Wednesday, March 22, 2006

A Revolta Francesa


A Revolta Francesa

"A única coisa que pode haver de comum com o Maio de 68 é a eterna propensão da França para as revoluções, em vez das reformas. Há 38 anos a revolta era libertária e individualista, queria outra sociedade, não a mesma. Hoje os jovens não querem nada de novo. Querem o que os seus pais tiveram. Ao Contrato Primeiro Emprego contrapõem o Contrato de Tempo Indefinido". Este é o resumo do artigo, "A França Precária", que Teresa de Sousa escreveu, na terça-feira, no Público.
Hoje, todos aqueles que se consideram filhos espirituais de uma "certa" cultura anglo-saxónica, que não é mais do que a sopa requentada do velho liberalismo económico, que foi procurar em Thatcher e Reagan a sua mais recente inspiração, têm por hábito desdenhar da França. Ainda ontem, Paulo Portas, no seu programa quinzenal na SIC Notícias, "O Estado da Arte", no mesmo estilo, afirmava que a França tinha inventado a guilhotina e o "terror". Mas não é isto que nos traz aqui.
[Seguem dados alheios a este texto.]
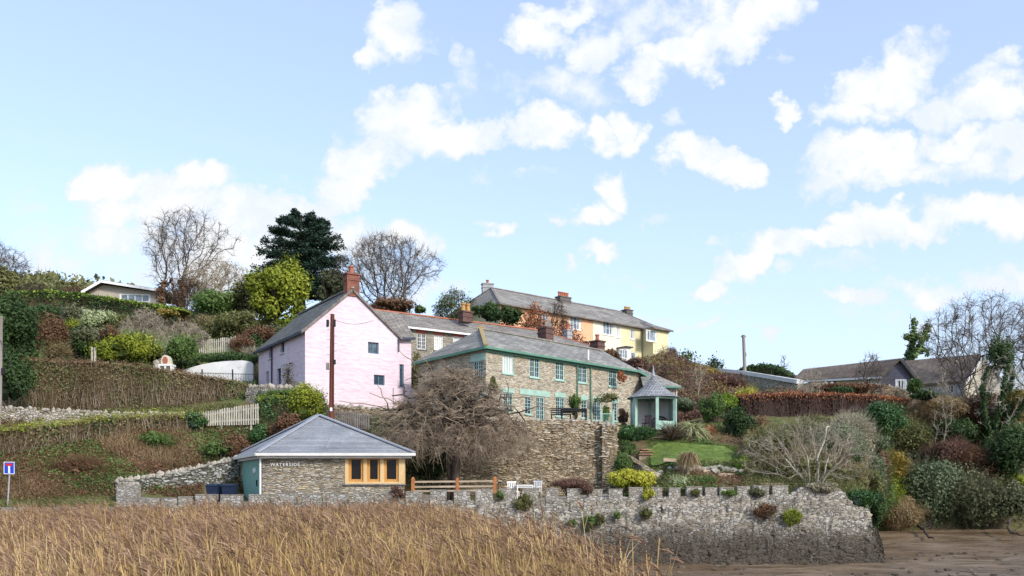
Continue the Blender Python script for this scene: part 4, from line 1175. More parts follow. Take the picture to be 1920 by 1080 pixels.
    dp.tubes([wf.P(t1, 8.6, .1), wf.P(t2, ZB + .8, .1)], [wf.P(t1, ZE - .2, .1), wf.P(t2, ZE - .2, .1)], .045, .045, 6)
    dp.build('downpipe', M['gutter_green'], o)
    pp = MB().tubes([(X(1103, 57), 57, Z(676, 57))], [(X(1103, 57), 57, Z(656, 57))], .06, .06, 6); pp.build('vent_pipe', M['white_paint'], o)
    # chimneys
    D = 59.3
    c1 = chimney_stack(o, 'chimney', (X(1023, D), D), .75, .8, Z(650, D), Z(617, D), BR, 'brick_old', 0, 'terracotta')
    cw = MB(); x = X(1027, D); zz = Z(616, D) + .1
    cw.hexa([(x-.3,D-.2,zz),(x+.3,D-.2,zz),(x+.3,D+.2,zz),(x-.3,D+.2,zz),(x-.05,D-.16,zz+.42),(x+.12,D-.16,zz+.42),(x+.12,D+.16,zz+.42),(x-.05,D+.16,zz+.42)])
    cw.build('cowl', M['coping'], c1)
    D = 66
    chimney_stack(o, 'chimney', (X(1120, D), D), .85, .8, Z(690, D), Z(642, D), BR, 'brick_old', 1, 'terracotta', .5, .15)
    # lower extension behind the summerhouse
    D0 = 59.5
    wx = Wall((X(1222, D0), D0), (1, .12)); we = Z(724, D0)
    xm = MB(); TT = wx.t(1266); wx.face(xm, 0, TT, 7, we, [], .2)
    a = wx.P(TT, 0); xm.poly([(a[0], a[1], 7), (a[0] - 1.4, a[1] + 4, 7), (a[0] - 1.4, a[1] + 4, we), (a[0], a[1], we)])
    xw = xm.build('extension_wall', M['house'], o)
    p0 = np.array(wx.P(-.7, we, .3)); p1 = np.array(wx.P(TT + .35, we, .3)); p2 = np.array(wx.P(TT - .9, we, -4.2))
    pk = np.array([X(1196, 62), 62, Z(688, 62)]); pk2 = np.array([X(1190, 66), 66, Z(690, 66)])
    xr = MB().slab([p0, p1, pk], .09).build('extension_roof', M['slate_house'], o); ORG_SET(xr, o)
    MB().slab([p1, p2, pk2, pk], .09).build('roof_slope', M['slate_house'], xr)
    g = MB(); g.bar(p0 - [0, 0, .1], p1 - [0, 0, .1], .12, .12); g.build('gutter', M['deep_green'], o)
    dm = MB(); dm.tubes([(p1[0] - .3, p1[1] + .22, 7.5)], [(p1[0] - .3, p1[1] + .22, we - .1)], .04, .04, 6); dm.build('downpipe', M['white_paint'], o)
    return o, wf, wl
SH, SHF, SHL = build_stone_house()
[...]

É aquela afirmação despudorada de alguém que, pelo seu passado esquerdista, se reconhece no Maio de 68, mas que hoje, bem instalada na vida, glosa as aspirações dos jovens franceses.
Esquece Teresa de Sousa que foi o capitalismo que mudou. Em 68, ainda estávamos nos anos dourados da economia capitalista, que tinha começado no pós-guerra e que se começaria a afundar na primeira grande crise do petróleo, em 1973. Uma das características desse Maio, para aqueles que estão lembrados, é que enquanto os estudantes exigiam "a imaginação ao poder", os assalariados entravam em greve geral, com ocupação das fábricas, para melhoria das suas condições de vida. Conseguiram um aumento salarial e o reconhecimento da secção sindical da empresa. Era um tempo em que ainda era possível absorver as reivindicações operárias e estabelecer contratos com os assalariados que permitiam a sua melhor integração no sistema. Pode-se mesmo afirmar que um dos objectivos dos estudantes do Maio de 68 era romper com o sistema, porque este tudo absorvia e normalizava, dada a sua capacidade de crescimento. Havia mesmo um teórico marxista da época, André Gorz, que falava em "reformismo revolucionário". Ou seja, simplificando, propunha reformas que não era possível serem absorvidas pelo sistema e cuja adopção pudessem provocar uma ruptura revolucionária. Algum PS ingénuo, quando chegou de Paris em 74, com as malas cheias de sonhos, ainda propôs para Portugal esta solução. Estou-me a lembrar de António Reis.
Presentemente, a situação é completamente diferente. Estamos em tempo de estagnação, o capitalismo já não é capaz do crescimento ilimitado dos "anos dourados" e o que propõe são as famosas reformas, que permitiriam o regresso à boa e velha exploração capitalista: Estado e direitos dos trabalhadores mínimos e exploração máxima. Hoje, o que se verifica é que o sistema dos "anos dourados" tenta resistir à velha desregulamentação capitalista. Por isso Teresa de Sousa, incapaz de compreender isto, faz aquelas afirmações.